Your objective: In the entries that follow, the first line to write out is the one containing "were 1600x1200 pixels.", and the last is the one containing "tag(pydata('wild_flowers', V, F, MAT['flower']), 'yellow". Reproduce that stretch exactly, with nothing before or after it.

Recorded data:

>>>

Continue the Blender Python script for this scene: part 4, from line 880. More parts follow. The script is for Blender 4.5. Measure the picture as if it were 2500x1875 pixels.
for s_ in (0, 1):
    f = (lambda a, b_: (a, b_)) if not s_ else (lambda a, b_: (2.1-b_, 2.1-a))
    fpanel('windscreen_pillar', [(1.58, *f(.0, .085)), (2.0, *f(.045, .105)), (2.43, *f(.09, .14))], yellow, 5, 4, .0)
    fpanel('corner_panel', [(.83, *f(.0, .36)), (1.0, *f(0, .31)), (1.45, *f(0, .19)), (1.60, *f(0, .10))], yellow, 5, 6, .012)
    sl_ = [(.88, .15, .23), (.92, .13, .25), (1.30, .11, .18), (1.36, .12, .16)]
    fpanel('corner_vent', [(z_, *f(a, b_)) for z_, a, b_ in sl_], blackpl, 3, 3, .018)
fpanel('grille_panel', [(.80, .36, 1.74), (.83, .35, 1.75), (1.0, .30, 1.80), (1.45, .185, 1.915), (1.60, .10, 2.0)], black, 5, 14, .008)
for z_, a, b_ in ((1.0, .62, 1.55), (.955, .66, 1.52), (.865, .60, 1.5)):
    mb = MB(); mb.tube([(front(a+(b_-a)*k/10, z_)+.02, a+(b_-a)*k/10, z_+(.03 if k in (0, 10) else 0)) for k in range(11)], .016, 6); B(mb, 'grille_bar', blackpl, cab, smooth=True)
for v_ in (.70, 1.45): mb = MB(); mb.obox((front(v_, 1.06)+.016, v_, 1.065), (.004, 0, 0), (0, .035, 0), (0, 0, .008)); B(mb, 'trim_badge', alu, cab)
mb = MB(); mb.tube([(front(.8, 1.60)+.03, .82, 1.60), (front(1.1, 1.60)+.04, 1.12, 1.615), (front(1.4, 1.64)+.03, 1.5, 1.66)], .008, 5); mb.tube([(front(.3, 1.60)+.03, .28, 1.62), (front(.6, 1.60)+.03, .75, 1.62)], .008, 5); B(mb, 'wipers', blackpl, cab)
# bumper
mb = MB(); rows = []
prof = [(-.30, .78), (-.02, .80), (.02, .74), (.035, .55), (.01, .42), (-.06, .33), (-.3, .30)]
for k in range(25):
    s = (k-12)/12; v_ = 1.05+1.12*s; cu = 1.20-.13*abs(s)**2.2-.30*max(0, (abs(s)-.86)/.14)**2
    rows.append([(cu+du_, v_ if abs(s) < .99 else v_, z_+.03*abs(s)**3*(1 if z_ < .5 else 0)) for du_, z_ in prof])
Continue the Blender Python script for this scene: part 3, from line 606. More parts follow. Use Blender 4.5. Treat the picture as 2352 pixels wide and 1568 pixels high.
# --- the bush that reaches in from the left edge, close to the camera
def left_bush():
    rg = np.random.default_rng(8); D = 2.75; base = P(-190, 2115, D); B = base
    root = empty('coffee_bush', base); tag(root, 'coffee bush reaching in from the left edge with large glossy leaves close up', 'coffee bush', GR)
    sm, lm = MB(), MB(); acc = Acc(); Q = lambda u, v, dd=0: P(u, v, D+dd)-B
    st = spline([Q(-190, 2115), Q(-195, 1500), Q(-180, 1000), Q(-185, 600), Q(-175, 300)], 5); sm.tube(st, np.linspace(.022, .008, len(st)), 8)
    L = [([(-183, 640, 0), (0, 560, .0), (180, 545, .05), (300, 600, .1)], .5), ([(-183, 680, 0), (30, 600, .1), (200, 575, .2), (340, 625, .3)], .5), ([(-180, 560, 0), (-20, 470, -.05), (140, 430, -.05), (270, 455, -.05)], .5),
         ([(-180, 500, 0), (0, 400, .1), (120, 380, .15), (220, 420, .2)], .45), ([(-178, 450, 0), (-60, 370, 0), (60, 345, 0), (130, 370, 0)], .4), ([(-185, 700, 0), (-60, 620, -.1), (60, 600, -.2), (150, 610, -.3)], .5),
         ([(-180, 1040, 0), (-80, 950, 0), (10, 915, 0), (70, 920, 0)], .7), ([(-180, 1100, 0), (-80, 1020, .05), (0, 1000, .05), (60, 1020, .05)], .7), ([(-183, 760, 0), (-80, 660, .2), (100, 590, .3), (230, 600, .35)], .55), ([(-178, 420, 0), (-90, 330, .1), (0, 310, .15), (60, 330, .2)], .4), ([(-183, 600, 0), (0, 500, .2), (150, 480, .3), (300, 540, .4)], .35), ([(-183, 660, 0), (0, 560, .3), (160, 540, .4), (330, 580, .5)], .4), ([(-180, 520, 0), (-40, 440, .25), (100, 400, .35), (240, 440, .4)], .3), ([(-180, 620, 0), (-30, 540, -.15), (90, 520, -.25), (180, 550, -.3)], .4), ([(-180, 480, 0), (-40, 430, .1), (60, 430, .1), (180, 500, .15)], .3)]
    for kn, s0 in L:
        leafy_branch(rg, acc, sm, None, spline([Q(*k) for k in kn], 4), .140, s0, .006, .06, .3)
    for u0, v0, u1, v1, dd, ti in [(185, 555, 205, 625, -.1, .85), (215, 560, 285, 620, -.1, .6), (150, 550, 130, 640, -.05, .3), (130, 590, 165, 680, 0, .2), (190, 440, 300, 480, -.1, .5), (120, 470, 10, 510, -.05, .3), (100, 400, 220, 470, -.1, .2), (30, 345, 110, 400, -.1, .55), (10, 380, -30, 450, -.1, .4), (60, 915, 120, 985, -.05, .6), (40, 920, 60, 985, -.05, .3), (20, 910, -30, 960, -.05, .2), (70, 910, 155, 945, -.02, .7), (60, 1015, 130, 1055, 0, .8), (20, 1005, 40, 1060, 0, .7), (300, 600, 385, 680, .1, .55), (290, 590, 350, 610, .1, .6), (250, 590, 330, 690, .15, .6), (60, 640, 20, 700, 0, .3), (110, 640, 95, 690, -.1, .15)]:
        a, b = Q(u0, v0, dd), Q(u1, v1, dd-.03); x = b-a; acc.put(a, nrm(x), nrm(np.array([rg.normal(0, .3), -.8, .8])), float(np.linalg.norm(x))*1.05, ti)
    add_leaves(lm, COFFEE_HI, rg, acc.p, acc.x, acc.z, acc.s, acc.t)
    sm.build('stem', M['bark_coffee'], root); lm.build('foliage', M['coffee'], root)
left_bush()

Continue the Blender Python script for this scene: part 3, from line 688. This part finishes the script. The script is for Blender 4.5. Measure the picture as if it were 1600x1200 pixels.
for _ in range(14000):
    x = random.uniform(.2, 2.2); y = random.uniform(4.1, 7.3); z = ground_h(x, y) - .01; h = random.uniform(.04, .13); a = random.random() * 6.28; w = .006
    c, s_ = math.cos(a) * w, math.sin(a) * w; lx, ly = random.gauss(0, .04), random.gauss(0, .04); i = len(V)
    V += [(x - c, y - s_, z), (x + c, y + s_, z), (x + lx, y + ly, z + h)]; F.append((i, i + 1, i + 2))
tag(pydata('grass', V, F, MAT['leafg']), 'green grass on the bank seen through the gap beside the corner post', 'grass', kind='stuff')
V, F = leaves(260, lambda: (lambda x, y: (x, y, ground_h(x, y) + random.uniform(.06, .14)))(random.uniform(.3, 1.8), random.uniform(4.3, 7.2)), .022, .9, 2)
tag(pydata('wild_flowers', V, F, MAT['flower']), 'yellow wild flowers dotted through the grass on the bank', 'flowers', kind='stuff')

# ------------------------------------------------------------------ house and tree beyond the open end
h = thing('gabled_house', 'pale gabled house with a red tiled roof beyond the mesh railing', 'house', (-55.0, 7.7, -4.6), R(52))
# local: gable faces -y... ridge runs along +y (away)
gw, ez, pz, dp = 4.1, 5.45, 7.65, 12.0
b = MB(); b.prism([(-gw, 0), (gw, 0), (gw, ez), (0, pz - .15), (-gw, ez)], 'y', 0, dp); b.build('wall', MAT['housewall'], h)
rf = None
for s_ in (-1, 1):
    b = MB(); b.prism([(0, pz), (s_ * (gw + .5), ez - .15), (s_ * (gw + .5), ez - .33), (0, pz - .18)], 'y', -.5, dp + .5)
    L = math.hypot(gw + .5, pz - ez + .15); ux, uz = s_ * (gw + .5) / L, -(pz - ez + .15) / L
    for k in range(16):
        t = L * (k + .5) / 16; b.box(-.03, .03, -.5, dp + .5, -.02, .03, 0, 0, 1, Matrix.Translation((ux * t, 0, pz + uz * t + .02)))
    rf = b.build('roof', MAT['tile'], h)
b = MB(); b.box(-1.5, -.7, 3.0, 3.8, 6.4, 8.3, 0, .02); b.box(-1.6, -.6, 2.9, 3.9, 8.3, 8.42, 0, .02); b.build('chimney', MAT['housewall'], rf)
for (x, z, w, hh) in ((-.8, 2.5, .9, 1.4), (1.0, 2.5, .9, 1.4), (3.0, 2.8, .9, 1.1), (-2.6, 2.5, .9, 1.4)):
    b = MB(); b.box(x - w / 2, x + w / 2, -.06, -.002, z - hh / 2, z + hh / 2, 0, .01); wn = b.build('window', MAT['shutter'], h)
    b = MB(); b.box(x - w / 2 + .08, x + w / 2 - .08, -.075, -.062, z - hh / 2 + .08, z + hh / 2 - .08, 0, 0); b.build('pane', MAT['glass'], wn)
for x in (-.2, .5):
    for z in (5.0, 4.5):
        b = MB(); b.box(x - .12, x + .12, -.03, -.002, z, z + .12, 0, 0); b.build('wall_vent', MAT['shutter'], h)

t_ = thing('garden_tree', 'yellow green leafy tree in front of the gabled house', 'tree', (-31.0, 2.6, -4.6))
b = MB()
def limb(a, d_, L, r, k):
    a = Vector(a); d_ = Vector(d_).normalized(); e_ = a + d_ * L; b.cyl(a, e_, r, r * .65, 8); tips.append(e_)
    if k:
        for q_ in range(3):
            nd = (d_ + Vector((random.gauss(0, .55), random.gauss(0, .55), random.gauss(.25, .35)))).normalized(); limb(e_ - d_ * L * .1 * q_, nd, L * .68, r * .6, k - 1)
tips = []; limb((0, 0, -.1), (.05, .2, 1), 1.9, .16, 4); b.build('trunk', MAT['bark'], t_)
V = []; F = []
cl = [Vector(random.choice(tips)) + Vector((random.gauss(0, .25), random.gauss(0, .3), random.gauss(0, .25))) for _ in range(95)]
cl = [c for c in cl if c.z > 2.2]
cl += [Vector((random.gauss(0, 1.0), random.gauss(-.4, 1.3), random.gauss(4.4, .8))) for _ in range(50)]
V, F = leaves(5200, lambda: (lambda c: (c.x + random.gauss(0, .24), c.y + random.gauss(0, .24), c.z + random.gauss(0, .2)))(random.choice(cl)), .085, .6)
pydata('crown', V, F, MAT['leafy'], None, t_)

<<<

Solution:
Continue the Blender Python script for this scene: part 3, from line 688. This part finishes the script. The script is for Blender 4.5. Measure the picture as if it were 1600x1200 pixels.
for _ in range(14000):
    x = random.uniform(.2, 2.2); y = random.uniform(4.1, 7.3); z = ground_h(x, y) - .01; h = random.uniform(.04, .13); a = random.random() * 6.28; w = .006
    c, s_ = math.cos(a) * w, math.sin(a) * w; lx, ly = random.gauss(0, .04), random.gauss(0, .04); i = len(V)
    V += [(x - c, y - s_, z), (x + c, y + s_, z), (x + lx, y + ly, z + h)]; F.append((i, i + 1, i + 2))
tag(pydata('grass', V, F, MAT['leafg']), 'green grass on the bank seen through the gap beside the corner post', 'grass', kind='stuff')
V, F = leaves(260, lambda: (lambda x, y: (x, y, ground_h(x, y) + random.uniform(.06, .14)))(random.uniform(.3, 1.8), random.uniform(4.3, 7.2)), .022, .9, 2)
tag(pydata('wild_flowers', V, F, MAT['flower']), 'yellow wild flowers dotted through the grass on the bank', 'flowers', kind='stuff')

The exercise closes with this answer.